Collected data
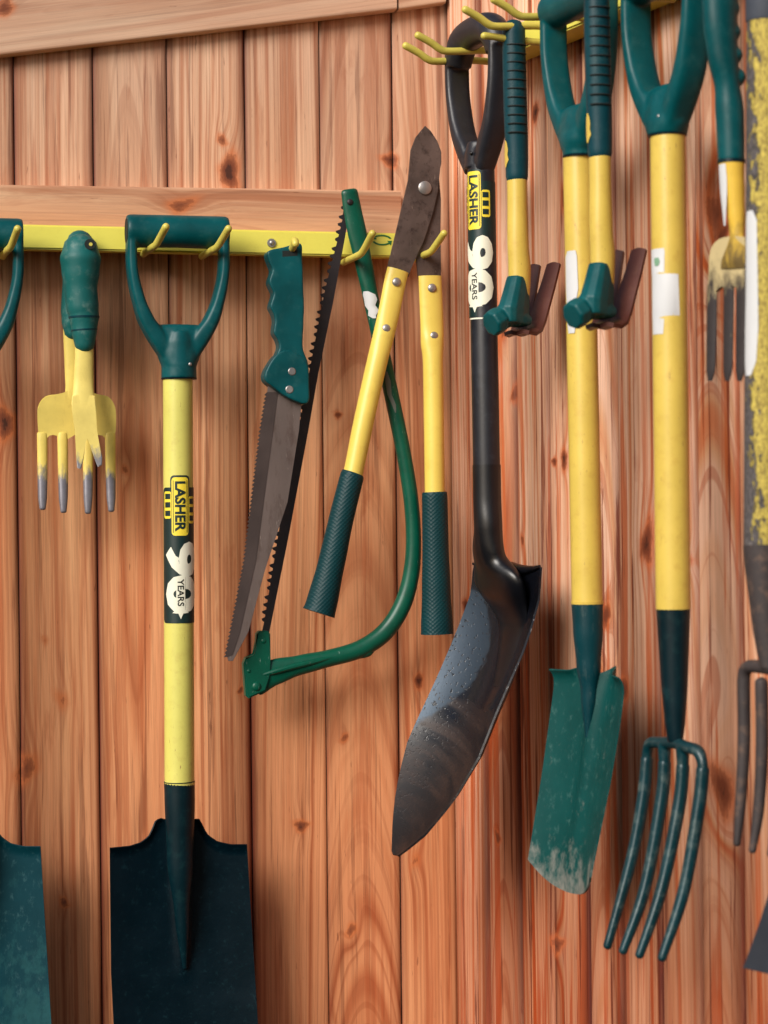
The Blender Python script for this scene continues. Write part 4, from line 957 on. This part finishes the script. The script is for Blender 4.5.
strip_on_tube(of, RW, [(764, 212), (764, 222), (764, 300), (763.6, 330), (763.4, 362), (763.4, 376)], 18.6*ks, w0, [(-62, -36), (-66, -22), (-70, -18), (-72, -16), (-72, -22), (-66, -40)], M['white'], 'paper_label', so)

# ---- dark blade cut off by the lower right corner
w0 = .10
dsp = Root('dark_spade', RW, RW.W(790, 965, w0), 'dark slate coloured spade blade cut off by the lower right corner', 'spade')
u0 = RW.W(851, 800, .085).x
rows = []
for i in range(13):
    s = i/12; hw = .082+.010*s; z = RW.W(790, 700, w0).z*(1-s)+RW.W(766, 962, w0).z*s; row = []
    for j in range(17):
        c = j/8-1; row.append((u0+c*hw, .070+.05*s*s-.010*(1-c*c)+.012*s, z))
    rows.append(row)
MB().grid(rows, .002).build('blade', M['slate'], dsp)
MB().tube([(u0, .085, 1.9), (u0, .085, RW.W(790, 690, w0).z)], .019, 24).build('shaft', M['flaking'], dsp)
MB().tube([(u0, .085, RW.W(790, 680, w0).z), (u0, .08, RW.W(790, 730, w0).z), (u0, .07, RW.W(790, 800, w0).z)], [.0195, .016, .004], 24).build('socket', M['slate'], dsp)

# ------------------------------------------------------------------ light, sky, camera
sun_dir = Vector((-.55, -.80, .55)).normalized()
sd = bpy.data.lights.new('sun', 'SUN'); sd.energy = 3.8; sd.angle = R_(30); sd.color = (1, .955, .90)
so_ = bpy.data.objects.new('sun', sd); COL.objects.link(so_); so_.rotation_euler = sun_dir.to_track_quat('Z', 'Y').to_euler()
wd_ = bpy.data.worlds.new('World'); sc.world = wd_; wd_.use_nodes = True
nt = wd_.node_tree; bg = nt.nodes['Background']; sk = nt.nodes.new('ShaderNodeTexSky'); sk.sky_type = 'NISHITA'; sk.sun_disc = False
sk.sun_elevation = math.asin(sun_dir.z); sk.sun_rotation = math.atan2(sun_dir.x, sun_dir.y)
sk.dust_density = 3.0; sk.air_density = 1.0; sk.ozone_density = 1.0
nt.links.new(sk.outputs[0], bg.inputs[0]); bg.inputs[1].default_value = .09

cd = bpy.data.cameras.new('camera'); co = bpy.data.objects.new('camera', cd); COL.objects.link(co)
co.matrix_world = Matrix(((RIGHT.x, UP.x, -FWD.x, CAM.x), (RIGHT.y, UP.y, -FWD.y, CAM.y), (RIGHT.z, UP.z, -FWD.z, CAM.z), (0, 0, 0, 1)))
cd.sensor_fit = 'HORIZONTAL'; cd.sensor_width = 24.0; cd.lens = F/768*24; cd.clip_start = .05; cd.clip_end = 100
cd.dof.use_dof = True; cd.dof.focus_distance = 2.42; cd.dof.aperture_fstop = 5.0
sc.camera = co
sc.view_settings.view_transform = 'Standard'; sc.view_settings.look = 'None'; sc.view_settings.exposure = 0; sc.view_settings.gamma = 1
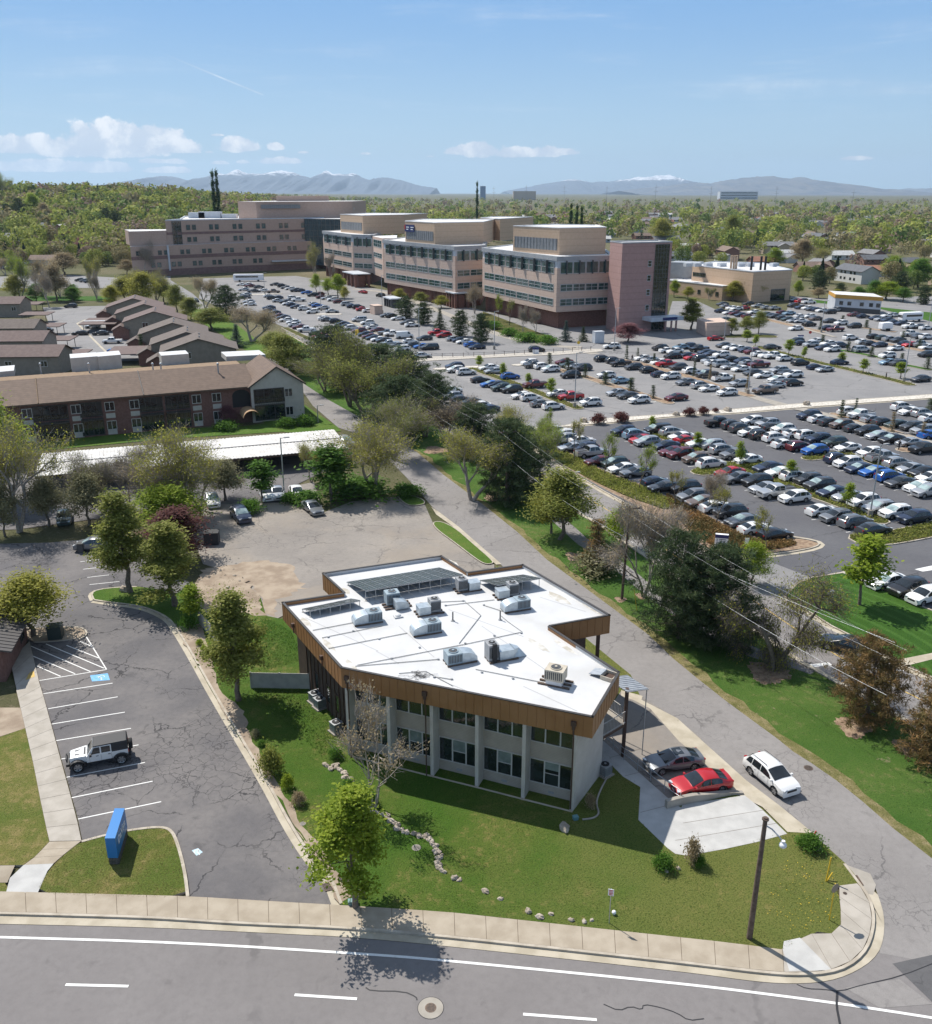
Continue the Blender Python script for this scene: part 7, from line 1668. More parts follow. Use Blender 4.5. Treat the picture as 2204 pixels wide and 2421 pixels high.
for lam,(x,y),t_,w_,k,l_ in((P1,(1045,240),90,75,'young2','slim lime tree above the black minivan'),(P1,(1470,395),245,90,'young1','lime tree beside the red sedan pair'),(P2,(352,560),365,80,'young2','slim lime tree beside the white sedan on the kerbed strip'),(P2,(745,668),512,100,'young1','lime tree hiding the white cars in the strip'),(P2,(1178,892),690,100,'young1','lime tree nearest the lamp post in the lower lot'),
 (P3,(560,300),185,75,'young1','lime tree at the top of the middle lot strip'),(P3,(770,380),245,65,'young2','slim lime tree by the bright blue suv'),(P3,(990,445),335,65,'young2','thin yellow tree before the maroon pickup'),(P3,(1185,552),380,90,'young1','full green tree before the red pickup'),
 (P6,(600,545),408,90,'young1','lime tree at the left of the long strip'),(P6,(730,575),470,55,'young2','slim lime tree second on the long strip'),(P6,(1058,620),520,80,'young1','lime tree before the black suv on the long strip'),(P6,(1240,700),575,90,'young1','lime tree fourth on the long strip'),(P6,(1560,745),605,110,'young1','lime tree nearest the tall right lamp post'),
 (P6,(240,430),330,95,'young1','round lime tree by the enclosure road'),(P6,(315,465),365,60,'young2','small lime tree by the enclosure road')):
 pt(k,lam,(x,y),t_,w_,l_,'lime',group=ISL)
DW='dark little conifers on the car park islands'
for lam,(x,y),t_,w_,l_ in((P3,(1172,262),160,70,'dark little conifer by the red sedan'),(P3,(1325,325),200,75,'dark little conifer before the green sedan'),(P3,(1480,378),255,60,'dark little conifer beside the black suv'),(P4,(188,510),405,90,'dark bushy conifer before the white suv'),(P4,(412,565),450,95,'bushy conifer behind the silver sedan'),(P4,(600,632),515,65,'dark upright conifer left of the maroon sedan'),
 (P4,(372,290),168,42,'narrow dark conifer by the walking person'),(P4,(470,262),190,32,'thin dark sapling near the entrance row'),(P4,(610,335),238,45,'narrow dark conifer among white sedans'),(P4,(958,440),310,45,'narrow dark sapling by the white suv'),(P4,(1095,470),340,40,'brown thin sapling between the pickups'),(P4,(1302,500),420,40,'brown thin sapling by the white pickup'),(P4,(1415,580),430,40,'brown thin sapling by the lamp post'),
 (P6,(1268,310),240,60,'dark conifer beside the box trailer lane'),(P6,(1295,385),310,40,'narrow conifer under the trailer'),(P6,(1112,515),425,60,'dark conifer left of the silver minivan'),(P6,(1312,560),470,70,'dark conifer right of the silver minivan'),(P6,(1572,600),525,60,'dark conifer by the pale blue sedan'),(P6,(1790,665),560,75,'dark conifer at the right edge'),(P6,(890,455),370,60,'dark conifer over the white sedans'),(P6,(872,330),245,45,'dark sapling by the stop sign'),(P6,(1580,430),335,60,'dark conifer among the right edge cars'),(P6,(1725,490),400,60,'dark conifer by the silver pickup'),(P6,(1065,250),200,50,'dark conifer behind the white suv'),
 (P2,(1135,190),50,60,'upright dark sapling on the mulch walk, uppermost'),(P2,(1240,180),35,40,'thin leafless sapling behind the white pickup'),(P2,(1522,298),140,60,'brown leaved sapling on the mulch walk'),(P2,(1760,345),220,60,'brown sapling lowest on the mulch walk'),(P2,(1820,145),40,110,'dark round conifer at the top right lot corner')):
 pt('dwarf',lam,(x,y),t_,w_,l_,'pine' if 'brown' not in l_ else 'tan',group=DW)
for(x,y),t_,w_ in(((535,165),65,145),((755,145),50,155),((1395,88),10,125),((1530,78),0,105),((1642,55),12,60)):
 pt('shrub3',P1,(x,y),t_,w_,['left most purple shrub on the rock median','second purple shrub on the rock median','third purple shrub on the rock median','fourth purple shrub on the rock median','smallest purple shrub on the rock median'][[535,755,1395,1530,1642].index(x)],'plum',name='shrub',cat='shrub',group='purple shrubs on the rock median',z=.09)
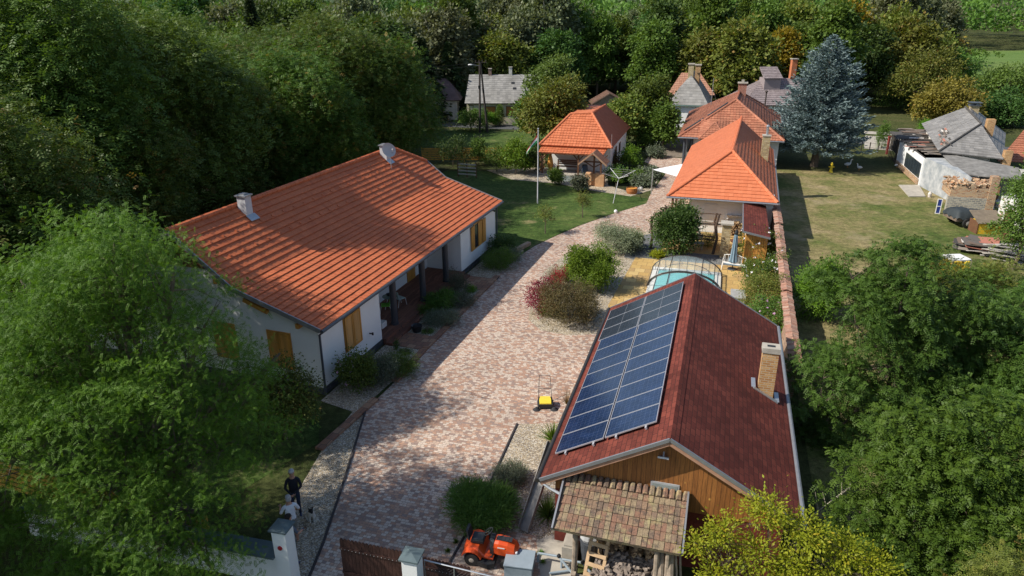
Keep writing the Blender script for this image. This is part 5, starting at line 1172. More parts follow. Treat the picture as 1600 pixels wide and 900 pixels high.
for i, (x, y, rz_, lab) in enumerate(((2.6, 31.4, .1, 'grey slatted garden bench nearest the dark bush on the barbecue terrace'), (2.9, 30.4, -.2, 'grey slatted garden bench in front of the other, beside the rustic post'))):
    Fb = Fr((FG.w((x, y, 0)).x, FG.w((x, y, 0)).y), 16.57+math.degrees(rz_)); T = Thing('garden_bench', lab, 'bench', Fb, (0, 0, 0), 'garden benches on the barbecue terrace')
    GW = mat('silver_grey_wood', (.30, .29, .27), .9, .2, 4)
    for k in range(4):
        mb = MB(); mb.box(-.75, -.25+.12*k, .44, .75, -.16+.12*k, .48); T.part('seat_slat', mb, GW)
    for k in range(3):
        mb = MB(); mb.box(-.75, .26+.02*k, .58+.14*k, .75, .29+.02*k, .68+.14*k); T.part('back_slat', mb, GW)
    for s in (-.62, .62):
        mb = MB(); mb.box(s-.03, -.25, 0, s+.03, -.18, .44); mb.box(s-.03, .22, 0, s+.03, .3, .95); mb.box(s-.03, -.25, .38, s+.03, .25, .44); T.part('leg', mb, GW)
one('fire_bowl', MB().lathe((5.85, 31.9, 0), [(.12, 0), (.2, .18), (.48, .32), (.5, .36), (.44, .35), (.1, .26)], 22), mat('rusty_bowl', (.16, .07, .04), .8, .25), 'round rusty fire bowl on the yellow terrace beside the red roofed shed', 'fire bowl', FG, (5.85, 31.9, 0))
# closed parasol, white bench, table
T = Thing('closed_parasol', 'closed slate blue parasol with dark tip on the pool terrace', 'parasol', FG, (5.55, 27.0, 0))
mb = MB(); prof_ = [(.05, 2.35), (.1, 2.2), (.13, 1.6), (.17, 1.0), (.24, .55), (.2, .5)]; vs = []; n = 16
for r, h_ in reversed(prof_):
    for k in range(n): a = 2*math.pi*k/n; rr_ = r*(1+.18*(-1)**k); vs.append((5.55+rr_*math.cos(a), 27.0+rr_*math.sin(a), h_))
mb.add(vs, [(i*n+k, i*n+(k+1) % n, (i+1)*n+(k+1) % n, (i+1)*n+k) for i in range(len(prof_)-1) for k in range(n)]+[tuple(range((len(prof_)-1)*n, len(prof_)*n))]); T.part('canopy', mb, mat('slate_blue_canvas', (.17, .25, .31), .85, .1))
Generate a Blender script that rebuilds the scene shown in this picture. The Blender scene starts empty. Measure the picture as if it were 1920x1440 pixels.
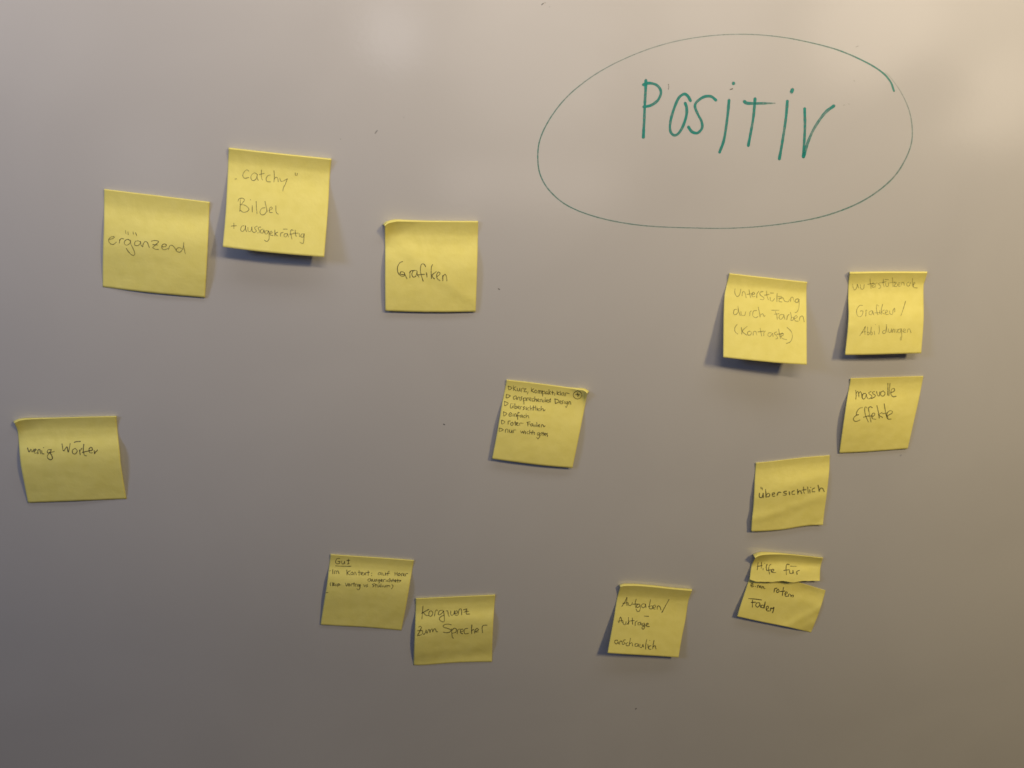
import bpy, math, random
import numpy as np
from mathutils import Matrix, Vector

random.seed(7)
rng = np.random.default_rng(7)
S = bpy.context.scene
COL = S.collection

# ------------------------------------------------------------------ camera
# board frame: x right, y up, z out of the board (metres).  Blender: X = x, Y = -z, Z = y + ZB
ZB = 1.35
F_PX, PITCH, YAW, DIST = 1507.0, math.radians(17.432), math.radians(-8.944), 0.70635
_back = np.array([math.sin(YAW) * math.cos(PITCH), math.sin(PITCH), math.cos(PITCH) * math.cos(YAW)])
_right = np.cross([0, 1, 0], _back); _right /= np.linalg.norm(_right)
_up = np.cross(_back, _right)
CAM = _back * DIST
ROT = np.array([_right, _up, _back])


def W(p):
    return (float(p[0]), float(-p[2]), float(p[1] + ZB))


def at(px, h):
    """photo pixels (n,2) -> points at height h (n,) above the board, on the board's own frame"""
    px = np.asarray(px, float)
    d = np.stack([(px[..., 0] - 960) / F_PX, -(px[..., 1] - 720) / F_PX, -np.ones(px.shape[:-1])], -1) @ ROT
    t = (h - CAM[2]) / d[..., 2]
    return CAM + d * t[..., None]


cd = bpy.data.cameras.new('camera')
cd.sensor_fit = 'HORIZONTAL'
cd.sensor_width = 36.0
cd.lens = F_PX / 1920 * 36.0
cd.clip_start = 0.01
cd.clip_end = 200
cam = bpy.data.objects.new('camera', cd)
COL.objects.link(cam)


def wv(v):
    return Vector((v[0], -v[2], v[1]))


m = Matrix.Identity(4)
for i, ax in enumerate((_right, _up, _back)):
    v = wv(ax)
    for r in range(3):
        m[r][i] = v[r]
m.translation = Vector(W(CAM))
cam.matrix_world = m
S.camera = cam

# ------------------------------------------------------------------ world: a dim room, blurred lights and walls behind the viewer
wd = bpy.data.worlds.new('World')
S.world = wd
wd.use_nodes = True
nt = wd.node_tree
for n in list(nt.nodes):
    nt.nodes.remove(n)
out = nt.nodes.new('ShaderNodeOutputWorld')
bg = nt.nodes.new('ShaderNodeBackground')
nt.links.new(bg.outputs[0], out.inputs[0])
tc = nt.nodes.new('ShaderNodeTexCoord')


def lobe(direction, inner, outer):
    """soft round patch of the room seen in one direction: 1 inside, 0 outside"""
    d = Vector(direction).normalized()
    dot = nt.nodes.new('ShaderNodeVectorMath'); dot.operation = 'DOT_PRODUCT'
    nt.links.new(tc.outputs['Generated'], dot.inputs[0])
    dot.inputs[1].default_value = d
    mr = nt.nodes.new('ShaderNodeMapRange'); mr.interpolation_type = 'SMOOTHSTEP'
    nt.links.new(dot.outputs['Value'], mr.inputs['Value'])
    mr.inputs['From Min'].default_value = math.cos(math.radians(outer))
    mr.inputs['From Max'].default_value = math.cos(math.radians(inner))
    return mr.outputs['Result']


def room_dir(px, py):
    """direction into the room that a glossy board shows at this place"""
    p = at(np.array([[px, py]]), np.zeros(1))[0]
    d = p - CAM
    d = d * np.array([1, 1, -1])
    return wv(d)


WORLD_BASE = (0.006, 0.010, 0.024)
LOBE_GAIN = 1.0
LOBES = [  # (where the board mirrors it, inner deg, outer deg, colour, strength)
    ((738, 66), 0.8, 2.7, (1.0, 0.96, 0.99), 1.35),
    ((1040, 346), 0.5, 2.7, (1.0, 0.86, 0.76), 0.62),
    ((1125, 352), 0.5, 2.7, (1.0, 0.86, 0.76), 0.55),
    ((870, 346), 0.9, 2.3, (1.0, 0.86, 0.78), 0.75),
    ((955, 344), 0.5, 2.7, (1.0, 0.86, 0.76), 0.62),
    ((1000, 100), 4.0, 6.8, (1.0, 0.92, 0.87), 0.45),
    ((1330, 80), 1.5, 4.6, (1.0, 0.88, 0.80), 0.40),
    ((1640, 50), 2.2, 4.6, (1.0, 0.84, 0.66), 1.35),
    ((1900, 60), 2.0, 8.5, (1.0, 0.84, 0.62), 0.7),
    ((280, 320), 0.5, 3.8, (1.0, 0.96, 0.94), 0.35),
    ((60, 60), 0.5, 5.0, (1.0, 0.96, 0.94), 0.25),
    ((1880, 190), 1.2, 3.6, (1.0, 0.84, 0.64), 1.3),
]
BLOCK = [((1730, 180), 1.7, 2.8, 1.0), ((1460, 90), 0.1, 2.2, 0.5), ((1440, 180), 0.1, 2.4, 0.5)]
acc = None
for (pp, a, b, c, s) in LOBES:
    f = lobe(room_dir(*pp), a, b)
    mx = nt.nodes.new('ShaderNodeVectorMath'); mx.operation = 'SCALE'
    mx.inputs[0].default_value = [k * s * LOBE_GAIN for k in c]
    nt.links.new(f, mx.inputs['Scale'])
    if acc is None:
        acc = mx.outputs[0]
    else:
        ad = nt.nodes.new('ShaderNodeVectorMath'); ad.operation = 'ADD'
        nt.links.new(acc, ad.inputs[0]); nt.links.new(mx.outputs[0], ad.inputs[1])
        acc = ad.outputs[0]
for (pp, a, b, s) in BLOCK:
    f = lobe(room_dir(*pp), a, b)
    k = nt.nodes.new('ShaderNodeMath'); k.operation = 'MULTIPLY_ADD'
    nt.links.new(f, k.inputs[0]); k.inputs[1].default_value = -s; k.inputs[2].default_value = 1.0
    mx = nt.nodes.new('ShaderNodeVectorMath'); mx.operation = 'SCALE'
    nt.links.new(acc, mx.inputs[0]); nt.links.new(k.outputs[0], mx.inputs['Scale'])
    acc = mx.outputs[0]
# uneven dim surroundings
nz = nt.nodes.new('ShaderNodeTexNoise'); nz.inputs['Scale'].default_value = 5.0; nz.inputs['Detail'].default_value = 2.0
nt.links.new(tc.outputs['Generated'], nz.inputs['Vector'])
sc = nt.nodes.new('ShaderNodeMapRange')
nt.links.new(nz.outputs[0], sc.inputs['Value'])
sc.inputs['From Min'].default_value = 0.3; sc.inputs['From Max'].default_value = 0.7
sc.inputs['To Min'].default_value = 0.4; sc.inputs['To Max'].default_value = 1.6
bs = nt.nodes.new('ShaderNodeVectorMath'); bs.operation = 'SCALE'
bs.inputs[0].default_value = WORLD_BASE
nt.links.new(sc.outputs[0], bs.inputs['Scale'])
ad = nt.nodes.new('ShaderNodeVectorMath'); ad.operation = 'ADD'
nt.links.new(acc, ad.inputs[0]); nt.links.new(bs.outputs[0], ad.inputs[1])
nt.links.new(ad.outputs[0], bg.inputs['Color'])
bg.inputs['Strength'].default_value = 1.0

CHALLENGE
Skip the pictures, please, and transcribe only the lines from the beginning of the material through the one that contains "M['white'], 'paper_label', so)".

COMPLETE RESPONSE
The Blender Python script for this scene continues. Write part 4, from line 957 on. This part finishes the script. The script is for Blender 4.5.
strip_on_tube(of, RW, [(764, 212), (764, 222), (764, 300), (763.6, 330), (763.4, 362), (763.4, 376)], 18.6*ks, w0, [(-62, -36), (-66, -22), (-70, -18), (-72, -16), (-72, -22), (-66, -40)], M['white'], 'paper_label', so)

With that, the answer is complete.